Interesting article about disruptive technologies from Henry Blodget (must confess I'd not read anything of his but followed a link from Scobliezer) -- reminded me of they way Linux was referred to as a disruptive technology five or six years ago.
It also reminded me (albeit tangentially) of a thought that occurred to me recently, which was how the old saying 'one person's trash is another's treasure' applies to gadgets too (and technology generally) -- but often neither of these two seem to recognise it unfortunately.
I make a point of reading as much as I can about what people (including bloggers and on-line forum posters) say about the company I work for, its products and services, as well as those of competitors (it's my job after all).
And one thing that never ceases to amaze me is how many times ordinary people will logically and systematically assess the potential value or market for a product, and declare it good or bad, based on whether it appeals to them personally.
I find that odd because if there's one thing that's obvious to me in reading it all of these opinions it is that, just like fingerprints and snowflakes, no two are exactly alike on any given topic. So what I find appealing about Product A may not be the same as what you do.

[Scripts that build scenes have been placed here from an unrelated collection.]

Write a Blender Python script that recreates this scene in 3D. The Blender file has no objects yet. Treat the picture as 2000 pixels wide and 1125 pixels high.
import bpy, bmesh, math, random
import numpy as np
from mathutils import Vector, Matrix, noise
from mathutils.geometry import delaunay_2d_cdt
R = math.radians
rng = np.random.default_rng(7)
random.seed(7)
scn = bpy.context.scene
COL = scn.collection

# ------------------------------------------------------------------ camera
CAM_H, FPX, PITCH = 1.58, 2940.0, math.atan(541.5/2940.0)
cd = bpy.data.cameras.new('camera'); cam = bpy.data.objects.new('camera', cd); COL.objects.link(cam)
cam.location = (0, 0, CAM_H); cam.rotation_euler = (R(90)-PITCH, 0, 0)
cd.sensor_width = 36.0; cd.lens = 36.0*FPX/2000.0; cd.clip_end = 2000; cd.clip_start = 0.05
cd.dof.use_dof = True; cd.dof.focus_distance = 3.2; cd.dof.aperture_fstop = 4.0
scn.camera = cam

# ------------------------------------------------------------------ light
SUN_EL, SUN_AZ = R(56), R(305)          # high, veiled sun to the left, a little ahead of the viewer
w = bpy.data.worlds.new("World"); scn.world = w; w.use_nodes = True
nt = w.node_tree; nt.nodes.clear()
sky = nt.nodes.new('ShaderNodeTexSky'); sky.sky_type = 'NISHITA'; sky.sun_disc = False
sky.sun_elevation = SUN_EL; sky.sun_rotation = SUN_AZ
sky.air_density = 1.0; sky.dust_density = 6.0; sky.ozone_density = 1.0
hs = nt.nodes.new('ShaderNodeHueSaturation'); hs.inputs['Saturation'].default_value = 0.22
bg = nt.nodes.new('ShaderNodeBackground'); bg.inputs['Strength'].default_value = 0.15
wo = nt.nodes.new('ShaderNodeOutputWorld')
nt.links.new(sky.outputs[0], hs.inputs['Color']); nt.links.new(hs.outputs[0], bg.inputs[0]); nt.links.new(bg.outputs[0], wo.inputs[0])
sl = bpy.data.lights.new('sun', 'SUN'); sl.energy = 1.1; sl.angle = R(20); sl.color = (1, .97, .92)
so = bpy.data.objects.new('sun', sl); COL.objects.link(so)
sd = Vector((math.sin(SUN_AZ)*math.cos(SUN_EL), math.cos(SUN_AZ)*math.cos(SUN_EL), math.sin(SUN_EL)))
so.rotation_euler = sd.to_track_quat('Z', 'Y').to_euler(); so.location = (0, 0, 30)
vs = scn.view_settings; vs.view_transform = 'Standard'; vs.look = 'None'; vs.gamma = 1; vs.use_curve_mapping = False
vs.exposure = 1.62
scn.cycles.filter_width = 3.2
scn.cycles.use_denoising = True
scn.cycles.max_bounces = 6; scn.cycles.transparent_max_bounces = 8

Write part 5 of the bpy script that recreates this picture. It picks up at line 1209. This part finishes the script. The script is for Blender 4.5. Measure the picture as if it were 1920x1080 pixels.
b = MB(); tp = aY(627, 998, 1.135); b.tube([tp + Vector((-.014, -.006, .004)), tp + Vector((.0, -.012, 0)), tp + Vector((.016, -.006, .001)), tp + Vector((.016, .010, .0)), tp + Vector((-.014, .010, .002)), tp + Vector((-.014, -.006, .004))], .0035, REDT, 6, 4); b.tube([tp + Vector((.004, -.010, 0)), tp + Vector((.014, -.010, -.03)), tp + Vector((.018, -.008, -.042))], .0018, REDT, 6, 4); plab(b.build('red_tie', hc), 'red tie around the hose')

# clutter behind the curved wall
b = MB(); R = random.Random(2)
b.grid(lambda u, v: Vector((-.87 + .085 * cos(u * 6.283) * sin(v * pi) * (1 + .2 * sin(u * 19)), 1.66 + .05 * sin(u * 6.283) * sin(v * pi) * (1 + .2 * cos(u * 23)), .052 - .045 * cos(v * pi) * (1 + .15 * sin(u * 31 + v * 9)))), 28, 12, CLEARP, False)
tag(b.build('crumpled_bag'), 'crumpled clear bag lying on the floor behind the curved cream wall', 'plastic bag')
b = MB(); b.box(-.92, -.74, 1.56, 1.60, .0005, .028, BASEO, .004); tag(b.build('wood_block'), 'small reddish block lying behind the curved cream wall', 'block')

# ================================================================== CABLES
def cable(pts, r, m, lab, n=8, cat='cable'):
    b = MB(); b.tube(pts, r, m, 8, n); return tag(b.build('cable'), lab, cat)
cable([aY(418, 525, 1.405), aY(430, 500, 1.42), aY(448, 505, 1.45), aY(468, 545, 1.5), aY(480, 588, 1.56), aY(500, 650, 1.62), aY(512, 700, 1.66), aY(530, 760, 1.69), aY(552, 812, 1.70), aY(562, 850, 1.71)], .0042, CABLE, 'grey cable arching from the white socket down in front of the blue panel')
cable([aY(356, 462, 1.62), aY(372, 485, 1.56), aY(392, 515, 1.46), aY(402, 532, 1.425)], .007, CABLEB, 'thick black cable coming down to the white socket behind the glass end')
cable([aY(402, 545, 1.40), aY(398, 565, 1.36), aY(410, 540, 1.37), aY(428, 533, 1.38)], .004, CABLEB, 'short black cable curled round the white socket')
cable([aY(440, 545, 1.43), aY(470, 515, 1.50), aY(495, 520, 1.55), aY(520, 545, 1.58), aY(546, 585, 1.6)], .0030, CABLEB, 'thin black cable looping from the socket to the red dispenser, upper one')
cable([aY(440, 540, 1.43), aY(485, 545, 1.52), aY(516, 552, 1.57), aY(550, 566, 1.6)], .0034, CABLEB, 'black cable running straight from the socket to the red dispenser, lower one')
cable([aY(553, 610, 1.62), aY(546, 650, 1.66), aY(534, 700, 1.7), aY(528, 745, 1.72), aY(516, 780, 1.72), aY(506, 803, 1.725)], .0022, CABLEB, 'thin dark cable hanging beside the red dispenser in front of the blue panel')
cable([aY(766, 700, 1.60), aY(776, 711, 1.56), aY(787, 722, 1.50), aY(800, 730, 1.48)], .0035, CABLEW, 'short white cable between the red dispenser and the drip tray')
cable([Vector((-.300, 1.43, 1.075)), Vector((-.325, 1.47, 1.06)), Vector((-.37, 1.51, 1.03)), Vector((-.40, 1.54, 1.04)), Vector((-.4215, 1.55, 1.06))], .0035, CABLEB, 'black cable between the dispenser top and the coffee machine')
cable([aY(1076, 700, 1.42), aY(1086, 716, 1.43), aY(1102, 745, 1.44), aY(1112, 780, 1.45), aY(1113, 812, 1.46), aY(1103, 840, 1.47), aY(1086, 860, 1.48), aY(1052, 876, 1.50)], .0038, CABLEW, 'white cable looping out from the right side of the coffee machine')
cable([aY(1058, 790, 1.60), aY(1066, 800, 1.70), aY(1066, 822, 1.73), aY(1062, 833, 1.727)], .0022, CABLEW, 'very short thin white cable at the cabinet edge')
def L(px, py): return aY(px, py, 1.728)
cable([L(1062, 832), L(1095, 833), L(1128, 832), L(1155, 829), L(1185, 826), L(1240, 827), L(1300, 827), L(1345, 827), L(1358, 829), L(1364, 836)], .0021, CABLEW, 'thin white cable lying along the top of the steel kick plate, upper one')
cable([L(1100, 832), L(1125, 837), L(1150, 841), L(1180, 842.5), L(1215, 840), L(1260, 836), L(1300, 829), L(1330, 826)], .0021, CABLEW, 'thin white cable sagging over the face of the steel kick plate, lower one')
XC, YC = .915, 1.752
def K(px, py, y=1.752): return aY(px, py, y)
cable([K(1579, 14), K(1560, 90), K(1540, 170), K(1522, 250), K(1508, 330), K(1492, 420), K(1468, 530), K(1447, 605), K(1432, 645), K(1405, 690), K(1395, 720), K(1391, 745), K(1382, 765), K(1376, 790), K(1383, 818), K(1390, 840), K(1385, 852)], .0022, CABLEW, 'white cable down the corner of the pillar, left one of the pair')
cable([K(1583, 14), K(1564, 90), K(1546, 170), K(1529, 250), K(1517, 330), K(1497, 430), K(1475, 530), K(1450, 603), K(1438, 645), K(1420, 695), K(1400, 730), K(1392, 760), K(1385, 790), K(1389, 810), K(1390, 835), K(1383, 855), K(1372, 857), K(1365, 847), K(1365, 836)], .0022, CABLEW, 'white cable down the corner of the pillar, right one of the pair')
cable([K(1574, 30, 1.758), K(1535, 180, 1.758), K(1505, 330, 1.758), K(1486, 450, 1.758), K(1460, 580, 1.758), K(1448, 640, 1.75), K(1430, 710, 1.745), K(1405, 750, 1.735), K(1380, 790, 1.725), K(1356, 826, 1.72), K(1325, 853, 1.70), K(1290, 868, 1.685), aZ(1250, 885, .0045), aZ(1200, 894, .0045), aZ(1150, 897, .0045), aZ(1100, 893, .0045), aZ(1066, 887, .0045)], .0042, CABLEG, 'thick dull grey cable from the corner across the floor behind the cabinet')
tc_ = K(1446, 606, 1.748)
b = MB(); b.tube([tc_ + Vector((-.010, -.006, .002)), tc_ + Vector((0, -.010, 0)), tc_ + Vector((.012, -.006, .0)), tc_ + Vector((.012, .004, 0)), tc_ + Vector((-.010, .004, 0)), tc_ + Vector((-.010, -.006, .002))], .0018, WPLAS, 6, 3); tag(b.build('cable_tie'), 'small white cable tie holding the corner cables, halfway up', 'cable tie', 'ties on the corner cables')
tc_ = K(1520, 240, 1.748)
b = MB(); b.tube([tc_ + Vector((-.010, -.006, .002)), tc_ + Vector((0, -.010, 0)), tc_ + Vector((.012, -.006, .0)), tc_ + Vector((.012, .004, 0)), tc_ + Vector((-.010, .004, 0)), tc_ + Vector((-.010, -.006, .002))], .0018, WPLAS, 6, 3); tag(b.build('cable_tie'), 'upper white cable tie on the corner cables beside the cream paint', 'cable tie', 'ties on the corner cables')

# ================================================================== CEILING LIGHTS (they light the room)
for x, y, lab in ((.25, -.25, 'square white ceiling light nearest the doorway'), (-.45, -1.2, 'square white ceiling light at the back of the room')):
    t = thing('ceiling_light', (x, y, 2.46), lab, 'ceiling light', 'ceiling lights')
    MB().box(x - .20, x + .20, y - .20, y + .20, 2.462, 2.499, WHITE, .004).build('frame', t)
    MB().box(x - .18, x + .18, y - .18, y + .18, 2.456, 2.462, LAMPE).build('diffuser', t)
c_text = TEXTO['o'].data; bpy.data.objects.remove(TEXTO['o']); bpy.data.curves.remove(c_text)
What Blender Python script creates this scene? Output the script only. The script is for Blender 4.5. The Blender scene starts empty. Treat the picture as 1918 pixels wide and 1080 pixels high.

The PC market is an example -- what people mean when they say 'I want a PC' is becoming more and more different every day because, while we like to say PCs are a commodity (they have the same basic components after all) how we each use them is different -- and becoming more so I think.
And that effects our decision making criteria. Price is a consideration for almost every PC buyer but for some people it's number one and they'll opt for an entry level system for instance, that's currently somewhere around AUD$1000. But for others performance is number one and, while price is a factor, they'll choose to spend that $1000 on the video card or CPU alone. Neither is 'wrong' obviously, they're just different decisions made by different people for different reasons.
That sounds like common sense, but I've lost count of the number of times I've read a comment that Product A wont succeed because, for example, it has a integrated video card, or no in-built TV tuner, or a Celeron processor and 'I wouldn't buy it for that reason' -- the inference being that no-one else will either.
So, while it sounds like commonsense, I regard these opinions in much the same way people in politics regard calls to talkback radio and letters to the editor -- they're great indicators of public opinion but they're by no means the final word from the marketplace.